The following periods of time do not count toward the two years:

  • Time before the employee's majority (age 18);

  • Time during which the employee is unable to file a petition as a result of physical or mental incapacity;

  • Time during which benefits are being paid, either with or without prejudice; and

  • Time after the employer has "actual knowledge" of the injury and before a First Report of Injury is required to be filed (except as to injuries before September 23, 1983).

The two-year SOL is also extended if the employee is mistaken about whether he or she has a work-related injury, but the petition must be filed within a "reasonable time" as soon as the employee is no longer mistaken (39-A M.R.S.A. §306).

A petition under the Longshore & Harbor Workers' Compensation Act is not equivalent to a petition under the Maine Act, so the two-year period runs even as the Longshore claim is being determined.

B. Injuries Before 10/17/91 - Ten-Year SOL

No petition for benefits of any kind may be filed more than ten years after the "date of the latest payment made under this Act" (39 M.R.S.A. §95).
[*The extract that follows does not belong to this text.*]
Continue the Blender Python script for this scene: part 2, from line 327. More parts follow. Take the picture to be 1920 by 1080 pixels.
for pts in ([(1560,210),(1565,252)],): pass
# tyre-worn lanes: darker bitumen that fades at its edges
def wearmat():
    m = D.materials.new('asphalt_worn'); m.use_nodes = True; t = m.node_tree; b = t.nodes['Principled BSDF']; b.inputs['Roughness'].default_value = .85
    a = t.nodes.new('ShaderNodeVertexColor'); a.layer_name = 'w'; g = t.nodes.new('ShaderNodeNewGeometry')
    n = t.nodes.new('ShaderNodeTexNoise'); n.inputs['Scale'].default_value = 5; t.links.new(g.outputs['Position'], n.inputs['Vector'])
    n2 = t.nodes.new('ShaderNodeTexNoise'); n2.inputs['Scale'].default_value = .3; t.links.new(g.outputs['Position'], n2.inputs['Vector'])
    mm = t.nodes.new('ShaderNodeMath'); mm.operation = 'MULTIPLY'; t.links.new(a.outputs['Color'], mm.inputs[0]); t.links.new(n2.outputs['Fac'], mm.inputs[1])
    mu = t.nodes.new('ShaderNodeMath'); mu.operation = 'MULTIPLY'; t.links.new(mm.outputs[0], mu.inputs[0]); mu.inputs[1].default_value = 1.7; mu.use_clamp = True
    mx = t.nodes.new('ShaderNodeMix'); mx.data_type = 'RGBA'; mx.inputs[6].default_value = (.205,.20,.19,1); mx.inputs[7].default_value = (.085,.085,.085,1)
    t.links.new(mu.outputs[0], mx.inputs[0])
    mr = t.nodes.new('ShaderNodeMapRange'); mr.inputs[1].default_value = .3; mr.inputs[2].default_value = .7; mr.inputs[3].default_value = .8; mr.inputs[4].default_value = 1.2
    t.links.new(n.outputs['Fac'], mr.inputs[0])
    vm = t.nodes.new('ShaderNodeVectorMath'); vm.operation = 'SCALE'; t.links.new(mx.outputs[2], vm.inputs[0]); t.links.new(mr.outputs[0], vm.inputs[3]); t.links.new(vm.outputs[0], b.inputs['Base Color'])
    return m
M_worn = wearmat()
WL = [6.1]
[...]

C. Injuries on or After 10/17/91 - Six-Year SOL

The ten-year SOL was repealed and replaced by a six-year SOL in 1991. No petition of any kind may be filed more than six years following the date of the latest payment made under the Act (39 M.R.S.A. §95). The six-year SOL also applies for injuries on and after 01/01/93 (39-A M.R.S.A. §306).

D. Interplay Of Two-Year and Six-Year SOL's

The Maine Legislature amended the statute of limitations in order to clarify the interplay between the two-year SOL and the six-year SOL (39-A M.R.S.A. §306). The relevant changes can be summarized as follows:

  • If no payments or provision of services of any kind are made within the first two years after the date of injury or the date the employer files a First Report of Injury, the claim is clearly barred by the two-year SOL;

  • If the employer or insurer pays benefits without prejudice within the two- year period following the date of injury or the filing of the First Report of Injury, the employee has six years from the most recent payment in which to file a petition.

  • If the employee establishes a work-related injury by Board decree, mediation report or agreement without the payment of benefits, the employee has six years from the date of the decree, report or agreement in which to file a petition.

E. Successive Injuries Involving Multiple Carriers

In cases where two or more carriers have insured several dates of injury, it pays to establish good and frank communications with the employer. Be aware that if the employer is on notice of ongoing treatment for two dates of injury, payments related to one injury may extend the statute of limitations related to the other injury. In order for this to occur, the employee "need only show that the employer or even a different carrier had notice that payments were necessitated in part by the [other] injury, not that the [other] insurer received notice of the payments." Thus, if a doctor is treating an employee for two injuries covered by two different insurers, but billing only one carrier, the other carrier may lose the benefit of the continuing statute of limitations if the employer is aware of the situation. Only if the employer and insurer are both unaware that the treatment is claimed to be for both injuries will the non-paying carrier receive the full benefit of the continuing statutory period.

F. Protective Decrees

In some cases when the employee is not owed any benefits, counsel will file a Petition for Award or ask for a "protective decree" or seek "protection of the Act" to establish that the injury was work-related. This may be important to an employee concerned about whether she will, in the future, be barred by the two-year SOL from petitioning to establish the compensability of the injury. While there is nothing in the Act that requires an employer to assent to such an action, the threat of losing a claim under the two-year SOL may persuade a hearing officer to agree to grant the petition even though no benefits are immediately at stake. Furthermore, the Law Court has ruled that an employee may seek protection of the Act even when all benefits sought are being paid, albeit without prejudice. Further, if you do not afford the protection of the Act for your injury, you may be precluded from seeking apportionment relief against earlier dates of injury.